Por razões diversas, o Porto de Santos visando manter o seu maior fluxo de navios de cargas (contêineros e graneleiros) criou dificuldades para esse tipo de operação naquele complexo portuário, onde há 54 terminais portuários operando o mais diferente tipos de cargas.

Cargas de apoio offshore movimentam muitos rebocadores e, de certa forma, reduzem a trafegabilidade para os terminais de maior movimento que pretendem fixar e ter o Porto de Santos como principal hub do Brasil.

Assim, tudo que se explorou e descobriu em termos de poços e campos de petróleo nos últimos anos na Bacia de Santos e Pré-sal saiu especialmente das bases de apoio instaladas nos terminais portuários do Rio de Janeiro e Niterói.

Outros pontos do litoral sul fluminense e norte paulista foram procurados para montar novas bases de apoio offshore. Porém, o recorte de um litoral sinuoso e com a Serra do Mar muito próximo à praia, incluindo as várias unidades de conservação ali existentes, impediram até aqui esse processo.

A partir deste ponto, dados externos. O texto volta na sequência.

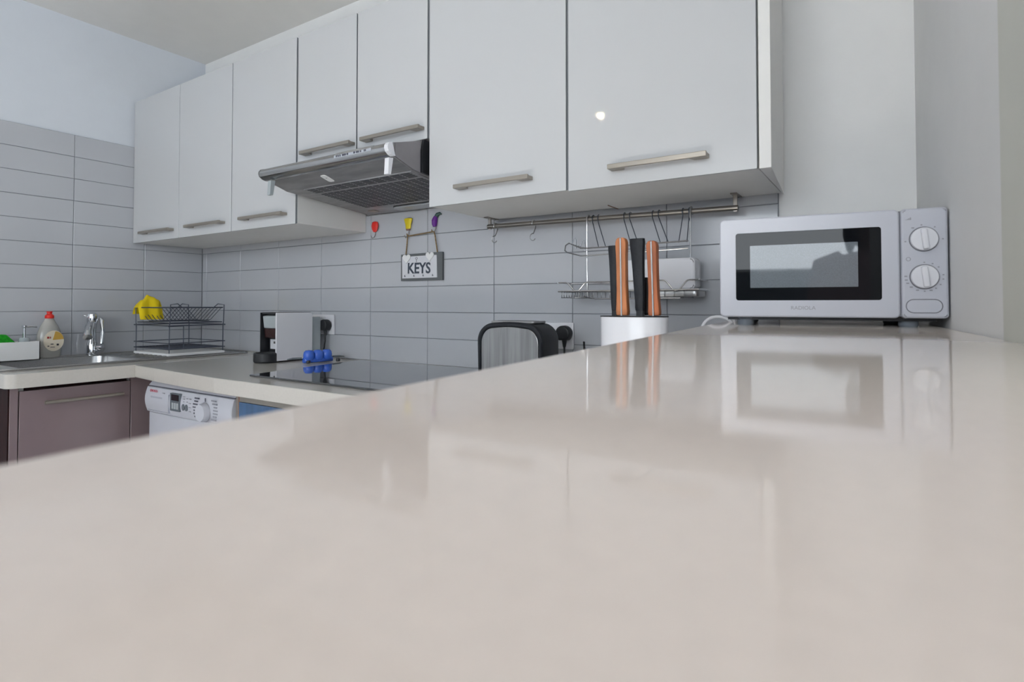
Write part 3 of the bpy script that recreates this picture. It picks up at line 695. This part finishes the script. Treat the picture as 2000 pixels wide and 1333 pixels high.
MB().box(CX0+0.012, CX1-0.006, -0.0995, -0.052, 0.915, 1.079, bev=0.005).build('water_tank', 'tank_plastic', cf)
for y in (-0.24, -0.12): MB().lathe([(0.008, 0.0003), (0.008, 0.007)], (1.03, y, 0.9), 10).build('foot', 'black_plastic', cf)

# ------------------------------------------------------------------ blue gadget
bg = thing('massager', 'small blue three-lobed plastic gadget on black feet behind the hob', 'gadget', (1.19, -0.17, 0.9))
for i, (x, y) in enumerate(((1.172, -0.215), (1.179, -0.178), (1.186, -0.141))):
    MB().lathe([(0.0, 0.012), (0.016, 0.013), (0.0205, 0.020), (0.0215, 0.032), (0.0195, 0.044), (0.013, 0.051), (0.0, 0.053)], (x, y, 0.9), 22).build('lobe', 'blue_plastic', bg)
MB().tube([(1.165, -0.235, 0.9125), (1.193, -0.120, 0.9125)], 0.011, 10).build('base', 'blue_plastic', bg)
for x, y in ((1.178, -0.222), (1.150, -0.20), (1.212, -0.105), (1.172, -0.12)): MB().lathe([(0, 0.0003), (0.0075, 0.002), (0.0085, 0.008), (0.006, 0.014), (0, 0.0155)], (x, y, 0.9), 12).build('foot', 'black_plastic', bg)
MB().tube([(1.160, -0.24, 0.921), (1.135, -0.262, 0.920), (1.118, -0.275, 0.917)], [0.004, 0.004, 0.002], 8).build('side_arm', 'display_grey', bg)
MB().tube([(1.196, -0.118, 0.921), (1.200, -0.085, 0.920), (1.190, -0.055, 0.916)], [0.004, 0.004, 0.002], 8).build('side_arm', 'display_grey', bg)

# ------------------------------------------------------------------ sink, tap
sk = thing('steel_sink', 'stainless steel inset sink with ribbed drainer in the left worktop', 'sink', (0.29, -0.52, 0.9))
d = MB(); zl, zh = 0.9003, 0.9042
for a in ((0.030, 0.100, -0.985, -0.070), (0.480, 0.530, -0.985, -0.070), (0.100, 0.480, -0.985, -0.915), (0.100, 0.480, -0.505, -0.070)):
    d.box(a[0], a[1], a[2], a[3], zl, zh)
d.build('deck', 'steel', sk)
MB().tube([(x, y, 0.9045) for x, y in rrect(0.031, 0.529, -0.984, -0.071, 0.03)], 0.0035, 8, closed=True).build('rim', 'steel', sk)
bw = bmesh.new()
o1 = rrect(0.102, 0.478, -0.913, -0.507, 0.05); o2 = rrect(0.115, 0.465, -0.90, -0.52, 0.05)
A = [bw.verts.new((p[0], p[1], 0.9045)) for p in rrect(0.098, 0.482, -0.917, -0.503, 0.006)]
B = [bw.verts.new((p[0], p[1], 0.901)) for p in o1]; Cc = [bw.verts.new((p[0], p[1], 0.75)) for p in o2]
for u, v in ((A, B), (B, Cc)):
    for i in range(len(u)): bw.faces.new((u[i], u[(i+1) % len(u)], v[(i+1) % len(u)], v[i])).smooth = True
bw.faces.new(Cc)
bmesh.ops.recalc_face_normals(bw, faces=bw.faces[:])
m = MB(); m._merge(bw); m.build('bowl', 'steel', sk)
for i in range(9):
    x = 0.14 + i*0.041
    MB().tube([(x, -0.46, 0.9035), (x, -0.455, 0.9055), (x, -0.12, 0.9055), (x, -0.115, 0.9035)], 0.0045, 8).build('drainer_rib', 'steel', sk)

tp = thing('mixer_tap', 'chrome mixer tap standing behind the sink bowl', 'tap', (0.117, -0.556, 0.9))
TXc, TYc, T0 = 0.066, -0.536, 0.9043
MB().lathe([(0.024, 0), (0.024, 0.006), (0.0205, 0.010), (0.0205, 0.052), (0.017, 0.060), (0.015, 0.105), (0.0165, 0.135), (0.021, 0.150), (0.0215, 0.172), (0.019, 0.184), (0.010, 0.192), (0, 0.194)], (TXc, TYc, T0), 28).build('column', 'chrome', tp)
MB().tube([(TXc+0.006, TYc-0.004, T0+0.145), (TXc+0.045, TYc-0.028, T0+0.128), (TXc+0.075, TYc-0.044, T0+0.100)], [0.015, 0.0165, 0.0165], 18).build('spout', 'chrome', tp)
MB().tube([(TXc+0.072, TYc-0.043, T0+0.103), (TXc+0.088, TYc-0.050, T0+0.084)], [0.0185, 0.0185], 20).build('aerator', 'chrome', tp)
MB().tube([(TXc, TYc-0.015, T0+0.172), (TXc-0.005, TYc-0.034, T0+0.180)], [0.005, 0.0035], 10).build('lever_pin', 'chrome', tp)
MB().tube([(TXc+0.018, TYc+0.010, T0+0.032), (TXc+0.040, TYc+0.028, T0+0.032)], [0.014, 0.016], 18).build('control_knob', 'chrome', tp)
MB().tube([(TXc+0.030, TYc+0.026, T0+0.05), (TXc+0.024, TYc+0.033, T0+0.10), (TXc+0.016, TYc+0.032, T0+0.155), (TXc+0.010, TYc+0.028, T0+0.165)], [0.0075, 0.0085, 0.0085, 0.005], 12).build('side_lever', 'chrome', tp)

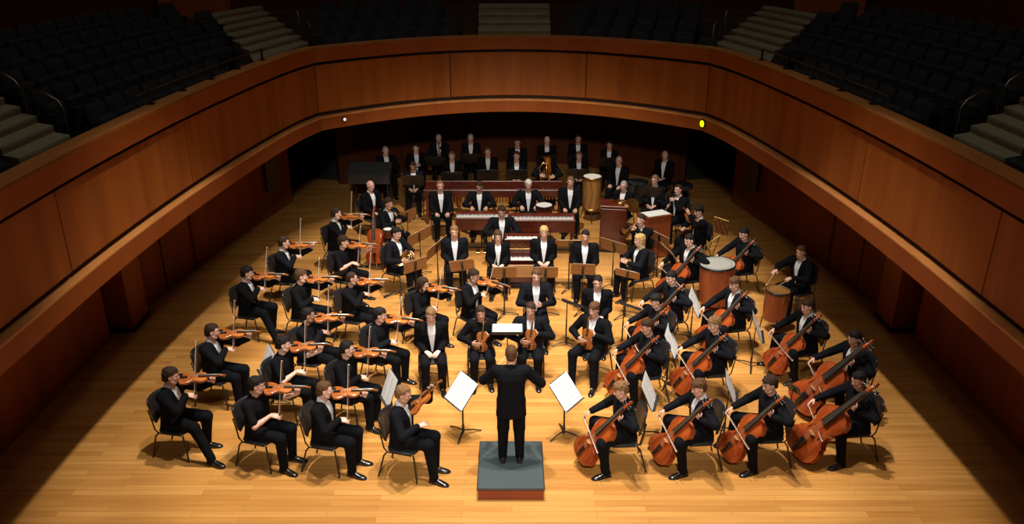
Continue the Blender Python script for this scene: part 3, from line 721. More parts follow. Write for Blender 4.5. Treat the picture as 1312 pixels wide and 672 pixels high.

Angra dos Reis no ERJ e São Sebastião foram alternativas estudadas, mas que não avançaram.

Porém, nos últimos dias, um consórcio da subsidiária de Petrobras PB Log, o terminal portuário Tecon da CSN, na Baía de Sepetiba [junto ao Porto de Itaguaí] e ainda uma empresa de aviação (helicópteros pela CHC) ganharam uma licitação para operar a base de apoio offshore para atender as movimentações de cargas para o mega campo de Libra, que equivale a quase uma bacia petrolífera.

A base portuária da BrasilPort (grupo Edson Chouest) instalada no T2 do Porto do Açu até se interessou em participar, mas em função da proximidade desse terminal com o campo de Libra, acabou desistindo. 

Essa base portuária integrada (marítima, aérea e rodoviária), conforme a estrutura que seja montada poderá conquistar adiante uma hegemonia, para ter parte importantes das bases de apoio offshore que hoje operam nos terminais portuários de Rio e Niterói e assim melhor atender a Bacia de Santos e o Pré-sal daquela região.

Esse processo poderá reduzir paulatinamente, a demanda de apoio das bases portuárias do Rio de Janeiro e Niterói, mas também dependente das corporações que movimentam cargas e de suas localizações. Algumas possuem instalações e contratos em Niterói e podem manter ali as suas operações. Outras poderão migrar.

Numa estimativa mais geral, hoje, é possível afirmar que a tendência é que todas essas bases portuárias possam operar de forma conjunta e simultânea, só que aí terão menos concentração, onde cada uma atenda a clientes já definidos e outros que ainda chegarão.

Essa decisão sobre o apoio portuário ao megacampo de Libra não altera muito a situação do Açu e nem de Imbetiba. O Porto do Açu mexeu foi com a base portuária de que atendeu ao ES ao ficar com boa parte dessa demanda.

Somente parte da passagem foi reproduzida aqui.